The Supreme Court, dividing 5-4, ruled on Tuesday that federal trial judges have discretion whether or not to dismiss a prisoner’s habeas petition as too late, even though a state had conceded erroneously that the petition had been filed on time. The Court, in an opinion by Justice Ruth Bader Ginsburg, said the Court would not choose an inflexible rule that dismissal would be required whenever the one-year filing deadline had expired. The judge has discretion to raise a time bar, the Court said, by choosing whether to dismiss the case or reach the merits in the interest of justice. Both sides, however, must be given a chance to react before the judge may act. In the case of Day v. McDonough (04-1324), the judge opted for dismissal.

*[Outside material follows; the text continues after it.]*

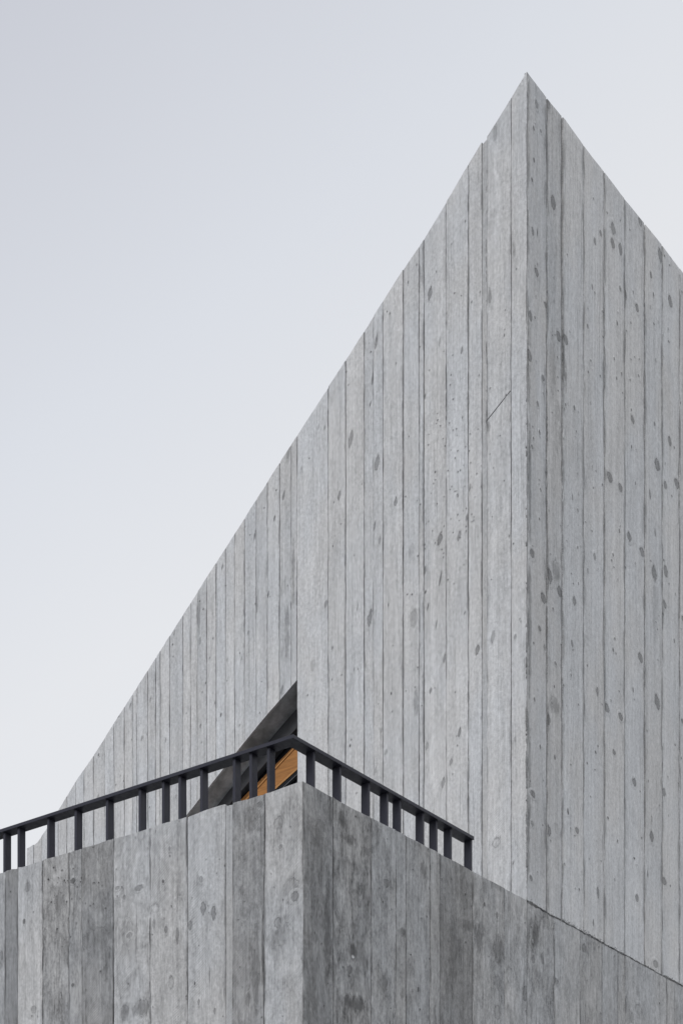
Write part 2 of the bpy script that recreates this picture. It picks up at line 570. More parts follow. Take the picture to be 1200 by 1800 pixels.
# where the slanting head meets the sill
o1, o2 = openL[-2], openL[-1]
SV_ = o1[0] + (Z_SILL - o1[1]) / (o2[1] - o1[1]) * (o2[0] - o1[0])
head = [q for q in openL if q[1] > Z_SILL] + [(SV_, Z_SILL)]

def extrude(face, p0, outline, d0, d1, name, mat, parent):
    bot = [pt(face, p0, s, d0, z) for s, z in outline]
    top = [pt(face, p0, s, d1, z) for s, z in outline]
    return recalc(MB().prism(bot, top).build(name, mat, parent))

TH = 0.22
lowr = [(s, z - 0.012) for s, z in roofL]
SG0, SG1 = s_of('L', 0, 855), s_of('L', 0, 847)
A_out = [(0.02, 0.0), (0.02, lowr[0][1] - 0.02)] + [q for q in lowr if 0.02 < q[0] < SJ - 1e-3] + [(SJ, interp(lowr, SJ)), (SJ, 0.0)]
extrude('L', 0, A_out, -0.021, -TH - 0.1, 'wall', M_CORE, tower)
B_out = [(SJ + 0.001, 0.0), (SJ + 0.001, Z_SILL)] + [(SV_, Z_SILL)] + head[::-1][1:-1] + [(SJ + 0.001, head[0][1])] + \
        [(SJ + 0.001, interp(lowr, SJ))] + [q for q in lowr if q[0] > SJ + 1e-3 and q[0] < SE - 1e-3] + [(SE, interp(lowr, SE)), (SE, 0.0)]
extrude('L', 0, B_out, -0.021, -TH, 'wall', M_SOFFIT, tower)
R_END = 7.5
recalc(MB().prism([(0.021, 0.021, 0), (R_END, 0.021, 0), (R_END, 0.32, 0), (0.021, 0.32, 0)],
                  [(0.021, 0.021, ZR - 0.04), (R_END, 0.021, ZR - 0.04), (R_END, 0.32, ZR - 0.37), (0.021, 0.32, ZR - 0.37)]).build('wall', M_CORE, tower))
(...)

The decision upheld a ruling by the Eleventh Circuit Court that the state’s failure to argue that the filing deadline had passed is not a waiver, leaving the trial judge with discretion whether to dismiss the case on his or her own. Other Circuit Courts had disagreed. The Eleventh Circuit had upheld the dismissal as untimely of a Florida inmate’s habeas challenge to his murder conviction and 55-year prison sentence.

Justice Antonin Scalia, in the main dissenting opinion, also speaking for Justice Stephen G. Breyer and Clarence Thomas, argued that federal court rules follow the traditional view that a failure to plead a statute of limitations defense amounts to a forfeiture. “Forfeiture of the limitations defense is demonstrably not inconsistent with traditional habeas practice,” Scalia wrote.

Justice John Paul Stevens, in a separate dissenting opinion joined in part by Justice Breyer, said that the Court should have postponed its judgment in the case until after it rules on a new case, Lawrence v. Florida (05-8820), raising different habeas issues; it was granted review last month and due to be decided in the next Term starting in October. That case, Stevens said, would settle whether the petition in the Day case was barred by the habeas limitations statute. Breyer joined that part of the dissent. Stevens added, on his own, that he agreed with Ginsburg’s opinion on the legal issue on which the Day case was granted review. That made the vote on the merits 6-3. The questions presented in the Lawrence case can be found here.

In the only other ruling Tuesday on an argued case, the Justices decided unanimously that an entity that cannot qualify as an arm of a state government cannot claim common law immunity to a private civil lawsuit. In this case, the entity was the county government of Chatham County, Ga., which sought immunity to a lawsuit by a couple whose boat was damaged when a drawbridge on the Wilmingon River drifted downward after being opened for the boat. The decision in Northern Insurance v. Chatham County (04-1618) reversed a decision of the Eleventh Circuit Court saying hat “common law has carved out a residual immunity,” protecting a political subdivision such as the county from suit. There was no issue over Eleventh Amendment immunity; as conceded by the county.

Tuesday’s decisions were the first on the merits in which new Justice Samuel A. Alito, Jr., participated. He voted with the Ginsburg majority in Day, and, of course, with the unanimous Court in the Georgia county case.

Additional decisions on argued cases are expected Wednesday.